Posted by Russ Webb on April 24, 2008, 7:00 pm, in reply to "Re: the search for qp-13 "
205.188.117.13
Here is the official US Navy version of what happened to Convoy QP13 according to the Official Chronology of the U. S. Navy in World War II-1942:
Convoy QP 13, groping its way through poor visibility conditions, blunders into a British minefield in Denmark Strait. U.S. freighter Richard Henry Lee is damaged but suffers no casualties among her 34-man crew and 9-man Armed Guard.
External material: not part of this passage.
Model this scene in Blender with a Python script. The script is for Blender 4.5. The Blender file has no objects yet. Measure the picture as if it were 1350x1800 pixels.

Freighter Massmar fouls two mines and sinks; 17 of the ship's 36-man crew, and 5 of her 9-man Armed Guard, perish, as do 26 (22 merchant seamen and four Armed Guard sailors) of the 45 passengers she is carrying--survivors of the freighter Alamar (sunk in convoy PQ 16). Free French corvette Roselys rescues survivors. Freighter Hybert fouls a mine and is abandoned; as all hands (39-man crew, 11-man Armed Guard, and 26 passengers from the sunken Syros) abandon ship, the merchantman drifts into a second mine. British armed trawler HMS Lady Madeleine and Roselys rescue the survivors. Freighter John Randolph fouls two mines and breaks in two; 5 of the 38-man crew perish in the incident, but none of the 12 passengers or the 12-man Armed Guard are lost. Other ships in QP 13 rescue the survivors. The ship's bow section is recovered and salvaged, the stern section sinks. Freighter Heffron fouls two mines and is abandoned; one crewman dies in the abandonment. Roselys rescues the 36 crewmen, two Navy signalmen and 23 passengers. Heffron sinks very early the next morning.